Job — Copy out every line in which the string "scene" occurs.

[start]

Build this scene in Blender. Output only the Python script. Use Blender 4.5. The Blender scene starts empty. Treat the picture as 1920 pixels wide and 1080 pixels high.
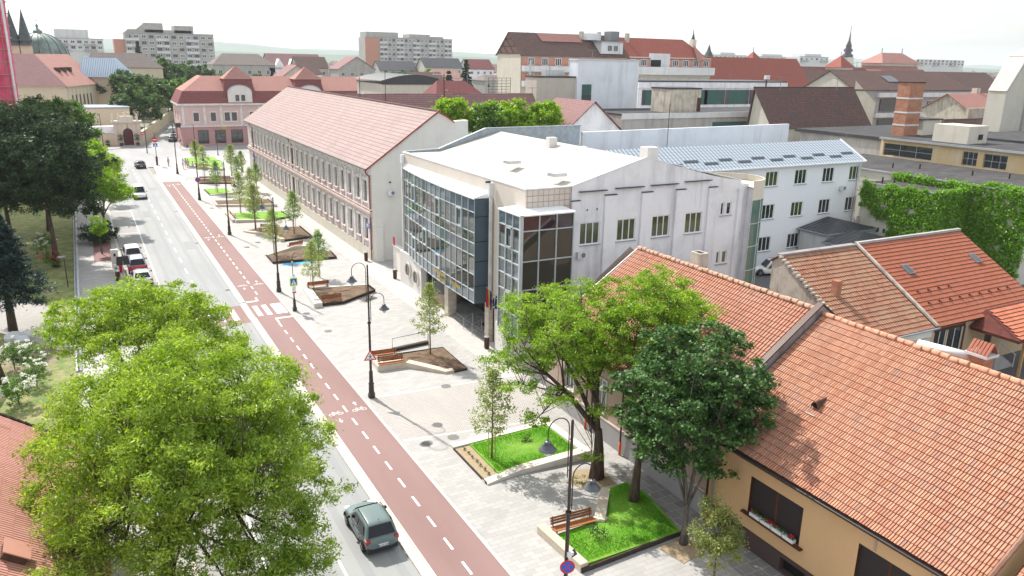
import bpy, bmesh, math, random
import numpy as np
from mathutils import Vector, Matrix
R=math.radians; PI=math.pi
# ------------------------------------------------------------ camera, world, sun
sc=bpy.context.scene; COL=sc.collection
cam=bpy.data.cameras.new('camera'); camo=bpy.data.objects.new('camera',cam); COL.objects.link(camo)
cam.sensor_width=36; cam.lens=1460/1920*36; cam.clip_start=.5; cam.clip_end=20000
CX=Vector((0.8787797,0.1180325,-0.4624008)); CY=Vector((-0.4768388,0.2562721,-0.8408028)); CZ=Vector((0.0192584,0.9593711,0.2814892))
camo.matrix_world=Matrix(((*CX,0),(*CY,0),(*CZ,22),(0,0,0,1)))
sc.camera=camo
SUN_EL=46.; SDX,SDY=-0.216,0.976       # horizontal direction towards the sun
w=bpy.data.worlds.new('World'); sc.world=w; w.use_nodes=True
nt=w.node_tree; nt.nodes.clear()
out=nt.nodes.new('ShaderNodeOutputWorld'); bg=nt.nodes.new('ShaderNodeBackground'); bg2=nt.nodes.new('ShaderNodeBackground')
sky=nt.nodes.new('ShaderNodeTexSky'); sky.sky_type='NISHITA'; sky.sun_disc=False; sky.sun_elevation=R(SUN_EL); sky.sun_rotation=math.atan2(SDX,SDY)
sky.dust_density=3.0; sky.altitude=200
bg.inputs[1].default_value=.12
nt.links.new(sky.outputs[0],bg.inputs[0])
tc=nt.nodes.new('ShaderNodeTexCoord'); mp=nt.nodes.new('ShaderNodeMapping'); mp.inputs['Scale'].default_value=(1,1,4)
nz=nt.nodes.new('ShaderNodeTexNoise'); nz.inputs['Scale'].default_value=3.2; nz.inputs['Detail'].default_value=5
rp=nt.nodes.new('ShaderNodeValToRGB'); rp.color_ramp.elements[0].position=.36; rp.color_ramp.elements[0].color=(.4,.4,.4,1); rp.color_ramp.elements[1].position=.57; rp.color_ramp.elements[1].color=(1,1,1,1)
bg2.inputs[0].default_value=(.955,.985,1,1); bg2.inputs[1].default_value=.65
mx=nt.nodes.new('ShaderNodeMixShader')
nt.links.new(tc.outputs['Generated'],mp.inputs[0]); nt.links.new(mp.outputs[0],nz.inputs[0]); nt.links.new(nz.outputs[0],rp.inputs[0])
nt.links.new(rp.outputs[0],mx.inputs[0]); nt.links.new(bg.outputs[0],mx.inputs[1]); nt.links.new(bg2.outputs[0],mx.inputs[2]); nt.links.new(mx.outputs[0],out.inputs[0])
sun=bpy.data.lights.new('sun','SUN'); sun.energy=3.5; sun.angle=R(.6); sun.color=(1,.955,.875)
suno=bpy.data.objects.new('sun',sun); COL.objects.link(suno)
sd=Vector((SDX*math.cos(R(SUN_EL)),SDY*math.cos(R(SUN_EL)),math.sin(R(SUN_EL))))
suno.rotation_euler=sd.to_track_quat('Z','Y').to_euler(); suno.location=(0,100,200)
vs=sc.view_settings; vs.view_transform='Standard'; vs.look='None'; vs.exposure=1.02; vs.gamma=1; vs.use_curve_mapping=False
# ------------------------------------------------------------ materials
MATS={}
class NT:
    def __init__(s,name):
        s.mat=bpy.data.materials.new(name); s.mat.use_nodes=True; s.t=s.mat.node_tree; s.n=s.t.nodes; s.l=s.t.links
        s.p=s.n['Principled BSDF']; MATS[name]=s.mat
    def new(s,k,**kw):
        o=s.n.new(k)
        for a,b in kw.items(): setattr(o,a,b)
        return o
    def link(s,a,b): s.l.new(a,b)
    def pos(s): 
        return s.new('ShaderNodeNewGeometry').outputs['Position']
    def uv(s): return s.new('ShaderNodeTexCoord').outputs['UV']
    def noise(s,vec,scale,detail=3,rough=.55,stretch=None):
        if stretch:
            m=s.new('ShaderNodeMapping'); m.inputs['Scale'].default_value=stretch; s.link(vec,m.inputs[0]); vec=m.outputs[0]
        n=s.new('ShaderNodeTexNoise'); n.inputs['Scale'].default_value=scale; n.inputs['Detail'].default_value=detail; n.inputs['Roughness'].default_value=rough
        s.link(vec,n.inputs['Vector']); return n.outputs['Fac']
    def ramp(s,fac,*st):
        r=s.new('ShaderNodeValToRGB'); e=r.color_ramp.elements
        while len(e)<len(st): e.new(.5)
        for i,(p,c) in enumerate(st):
            e[i].position=p; e[i].color=(c,c,c,1) if not isinstance(c,tuple) else (*c,1)
        s.link(fac,r.inputs[0]); return r.outputs[0]
    def mix(s,f,a,b,mode='MIX'):
        m=s.new('ShaderNodeMix',data_type='RGBA',blend_type=mode)
        for i,v in ((0,f),(6,a),(7,b)):
            if hasattr(v,'node'): s.link(v,m.inputs[i])
            elif i==0: m.inputs[0].default_value=v
            else: m.inputs[i].default_value=(*v,1) if len(v)==3 else v
        return m.outputs[2]
    def math(s,op,a,b=0,c=0):
        m=s.new('ShaderNodeMath',operation=op)
        for i,v in enumerate((a,b,c)):
            if hasattr(v,'node'): s.link(v,m.inputs[i])
            else: m.inputs[i].default_value=v
        return m.outputs[0]
    def bump(s,h,strength=.3,dist=.02):
        b=s.new('ShaderNodeBump'); b.inputs['Strength'].default_value=strength; b.inputs['Distance'].default_value=dist; s.link(h,b.inputs['Height']); s.link(b.outputs[0],s.p.inputs['Normal'])
    def col(s,c): 
        if hasattr(c,'node'): s.link(c,s.p.inputs['Base Color'])
        else: s.p.inputs['Base Color'].default_value=(*c,1)
    def rough(s,v): s.p.inputs['Roughness'].default_value=v
def plain(name,c,rough=.8,c2=None,scale=1.2,bump=0,metal=0,spec=.3,stretch=None,detail=5,lo=.35,hi=.65):
    m=NT(name); m.rough(rough); m.p.inputs['Metallic'].default_value=metal; m.p.inputs['Specular IOR Level'].default_value=spec
    if c2 is None: c2=tuple(v*.88 for v in c)
    f=m.noise(m.pos(),scale,detail,stretch=stretch); m.col(m.mix(m.ramp(f,(lo,0.),(hi,1.)),c,c2))
    if bump: m.bump(m.noise(m.pos(),scale*8,4),bump,.02)
    return m.mat
def stained(name,c,dirt,scale=.5,amt=.6,bump=.1,fine=1.):
    """plaster or concrete with vertical run-off streaks"""
    m=NT(name); m.rough(.9); m.p.inputs['Specular IOR Level'].default_value=.2; p=m.pos()
    s1=m.ramp(m.noise(p,scale*1.2,5,.6,stretch=(1.6,1.6,.22)),(.5,0.),(.75,amt)); s2=m.ramp(m.noise(p,scale,6,.65),(.45,0.),(.8,amt*.8))
    b=m.mix(s1,c,dirt); b=m.mix(s2,b,dirt); b=m.mix(m.ramp(m.noise(p,6*fine,3),(.3,0.),(.7,.12)),b,tuple(v*.7 for v in c)); m.col(b)
    m.bump(m.noise(p,14*fine,4),bump,.015); return m.mat
def glassy(name,c,rough=.04,ior=1.75,c2=None):
    m=NT(name); m.rough(rough); m.p.inputs['IOR'].default_value=ior; m.p.inputs['Specular IOR Level'].default_value=.6
    if c2:
        f=m.new('ShaderNodeNewGeometry').outputs['Random Per Island']; m.col(m.mix(m.noise(m.pos(),.8,2),c,c2))
    else: m.col(c)
    m.bump(m.noise(m.pos(),1.1,1),.06,.02)
    return m.mat
def tiles_mat(name,a,b,dark,lichen=None,k=.35):
    """clay tile; per-tile tint comes from the mesh attribute"""
    m=NT(name); m.rough(.8); m.p.inputs['Specular IOR Level'].default_value=.2
    at=m.new('ShaderNodeAttribute',attribute_name='tint').outputs['Fac']
    c=m.mix(m.ramp(at,(.0,0.),(1.,1.)),a,b); c=m.mix(m.ramp(at,(.02,.75),(.1,0.)),c,dark)
    n=m.ramp(m.noise(m.pos(),.55,5,.6),(.42,0.),(.72,k)); c=m.mix(n,c,lichen or dark)
    c=m.mix(m.ramp(m.noise(m.pos(),9,3),(.4,0.),(.75,.3)),c,tuple(v*.6 for v in a)); m.col(c); return m.mat
def rooftex(name,a,b,joint,row=.38,colw=.22,var=.35,dark=None):
    """distant tiled roof: rows and tile edges in metres of roof surface (UV)"""
    m=NT(name); m.rough(.85); m.p.inputs['Specular IOR Level'].default_value=.15
    br=m.new('ShaderNodeTexBrick'); br.offset=0; br.inputs['Scale'].default_value=1; br.inputs['Brick Width'].default_value=colw; br.inputs['Row Height'].default_value=row
    br.inputs['Mortar Size'].default_value=.035; br.inputs['Mortar Smooth'].default_value=.2; br.inputs['Bias'].default_value=0
    br.inputs['Color1'].default_value=(*a,1); br.inputs['Color2'].default_value=(*b,1); br.inputs['Mortar'].default_value=(*joint,1)
    m.link(m.uv(),br.inputs[0])
    sx=m.new('ShaderNodeSeparateXYZ'); m.link(m.uv(),sx.inputs[0])
    fr=m.math('FRACT',m.math('DIVIDE',sx.outputs[1],row)); line=m.ramp(fr,(.0,1.),(.16,0.))
    c=m.mix(m.math('MULTIPLY',line,.55),br.outputs[0],joint)
    c=m.mix(m.ramp(m.noise(m.pos(),.35,6,.65),(.42,0.),(.7,var)),c,dark or tuple(v*.55 for v in a)); m.col(c)
    m.bump(fr,.5,.05); return m.mat
def leaf(name,dark,mid,light,trans=.4):
    m=NT(name); m.n.remove(m.p)
    r=m.new('ShaderNodeNewGeometry').outputs['Random Per Island']
    c=m.ramp(r,(0,dark),(.5,mid),(1,light))
    c=m.mix(m.ramp(m.noise(m.pos(),1.1,3),(.4,0.),(.65,.7)),c,dark); c=m.mix(m.ramp(m.noise(m.pos(),1.7,2),(.55,0.),(.75,.6)),c,light)
    d=m.new('ShaderNodeBsdfDiffuse'); t=m.new('ShaderNodeBsdfTranslucent'); g=m.new('ShaderNodeBsdfGlossy'); g.inputs['Roughness'].default_value=.45
    hs=m.new('ShaderNodeHueSaturation'); hs.inputs['Saturation'].default_value=1.1; hs.inputs['Value'].default_value=1.25; m.link(c,hs.inputs['Color'])
    m.link(c,d.inputs[0]); m.link(hs.outputs[0],t.inputs[0])
    a=m.new('ShaderNodeMixShader'); a.inputs[0].default_value=trans; m.link(d.outputs[0],a.inputs[1]); m.link(t.outputs[0],a.inputs[2])
    b=m.new('ShaderNodeMixShader'); b.inputs[0].default_value=.03; m.link(a.outputs[0],b.inputs[1]); m.link(g.outputs[0],b.inputs[2])
    m.link(b.outputs[0],m.n['Material Output'].inputs[0]); return m.mat
def paving(name,c1,c2,mortar,bw,rh,rot=0,ms=.008,dirt=.25,bump=.15):
    m=NT(name); m.rough(.75); m.p.inputs['Specular IOR Level'].default_value=.25
    mp=m.new('ShaderNodeMapping'); mp.inputs['Rotation'].default_value=(0,0,rot); m.link(m.pos(),mp.inputs[0])
    br=m.new('ShaderNodeTexBrick'); br.offset=.5; br.inputs['Scale'].default_value=1; br.inputs['Brick Width'].default_value=bw; br.inputs['Row Height'].default_value=rh
    br.inputs['Mortar Size'].default_value=ms; br.inputs['Mortar Smooth'].default_value=.1; br.inputs['Color1'].default_value=(*c1,1); br.inputs['Color2'].default_value=(*c2,1); br.inputs['Mortar'].default_value=(*mortar,1)
    m.link(mp.outputs[0],br.inputs[0])
    c=m.mix(m.ramp(m.noise(m.pos(),.25,6,.6),(.42,0.),(.75,dirt)),br.outputs[0],tuple(v*.72 for v in c2))
    c=m.mix(m.ramp(m.noise(m.pos(),1.7,6,.7),(.55,0.),(.8,dirt)),c,tuple(v*.6 for v in c2))
    m.col(c); m.bump(br.outputs['Fac'],bump,-.004); return m.mat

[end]

The solution —
Build this scene in Blender. Output only the Python script. Use Blender 4.5. The Blender scene starts empty. Treat the picture as 1920 pixels wide and 1080 pixels high.
sc=bpy.context.scene; COL=sc.collection